There’s a soldier who does hydrotherapy (PT in the water) at the same time as I do.


I see him every week. He wears his unit’s signage on his tshirt- wide feathered wings press across his back.


The water is warm, holding us both.


He moves slowly, each step sending ripples across the pool.

Sometimes he splashes me accidentally, and I nullify my irritation and marvel at his show of recovery and just wipe the water off my face.


I don’t know his name.


I don’t know what brought him there - a moment on the front line, a blast, a fall, a wound that changed everything.


I can tell he’s injured.


This country is full of men and women like him.


People who have given their time, their bodies, their very souls to protect this place.

People who carry whole chapters of our history in their muscles and their bones, in the parts of their hearts they don’t always get voiced aloud.


They’re everywhere.

They’re the person behind you at the checkout.

The quiet face across from you on the bus.

The man in the pool beside you, walking carefully through the water, every movement a conversation between pain and resilience.


The stories they carry aren’t always told.

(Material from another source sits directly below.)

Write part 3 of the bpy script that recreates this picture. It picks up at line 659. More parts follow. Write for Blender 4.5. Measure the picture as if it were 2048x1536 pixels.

They don’t arrive with captions or introductions.


They live silently, folded into the body, lingering in the way someone stands, or doesn’t.

In the way their eyes pause on nothing for a second too long.

In a flinch at the wrong noise or sudden movement.

We pass them every day, and we don’t know.


But still we need to hold it all in awareness. With gratitude. We cannot imagine the sacrifices they have made for us.

We can’t know.


But the ripples from their lives protect us all the same.